[OT] clever use of mask

Scott Rossi scott at tactilemedia.com
Thu Dec 31 05:26:01 EST 2015


Without the distortion that normally occurs with anything that wraps around
a sphere, getting things to look 3D is pretty ineffective.  Adding shading
around the edge of a circle somewhat simulates distortion, which is what
produces the (fake) 3D appearance.

You can sort of fake planet rotation in two axes by getting yourself a
projection map (as long as the map has striations or craters or some other
irregular texture that can show movement).  Using a map is the only way
you're going to pull off seamless rotation because (in theory) the map image
will be seamless and one side can wrap around to the other.

I put together a simple demo using a projection map of Jupiter, and a few
gradient graphics for shading.
go url "http://tactilemedia.com/download/planetary.livecode"

The rotating effect works better along the same axis as the striations
(horizontal) thanks to the edge shading.  Realistically, you would see the
striations distort more along the perpendicular (vertical) axis, and of
course that doesn't happen, which lessens the 3D effect.

To accomplish "any direction" motion using 2D images, you'd need something
along the lines of the early days of QuickTime VR (object model), where all
possible views of an object were captured in (essentially) a sprite file,
and the player would jump to the appropriate set of frames depending on the
view selected by the user.   You might be able find a series of 3D rendered
frames of each planet, or commission someone to produce captures of 3D
models.  But creating fly-bys of the planets using framed animation would be
a ton of work, and probably not worth the effort.

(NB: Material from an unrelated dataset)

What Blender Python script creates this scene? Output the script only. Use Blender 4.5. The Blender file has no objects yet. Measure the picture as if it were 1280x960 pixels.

I would say in your simulation, having nice looking but non-rotating planets
might be a better option.  Someone else might have other thoughts or know
some useful resources.

Regards,

Scott Rossi
Creative Director
Tactile Media, UX/UI Design



On 12/30/15, 3:24 PM, "use-livecode on behalf of Geoff Canyon"
<use-livecode-bounces at lists.runrev.com on behalf of gcanyon at gmail.com>
wrote:

> On Wed, Dec 30, 2015 at 4:03 PM, Richmond <richmondmathewson at gmail.com>
> wrote:
> 
>>  I wonder why stuff like that is not more accessible?
>> 
> 
> ​Same here. I wish I had seen this back when I was fooling around with a 3D
> space simulation. I was having some trouble getting the general rendering
> correct, and despaired of being able to do anything reasonable in terms of
> rendering a globe, and abandoned it. I never thought simply scrolling a
> flat image horizontally within a circular mask would work so well.
> 
> Which leads to the next question of course: Scott -- any thoughts on ho​w
> to make this scroll in two dimensions? To present a simulation of a real
> globe I'd need to be able to scroll up and down, left and right,
> diagonally, etc.
> 
> I'm not being able to picture how that would work in my head -- maybe an
> image that contains the whole "surface" of the globe twice over? Then,
> setting the angle of the image and scrolling appropriately might work?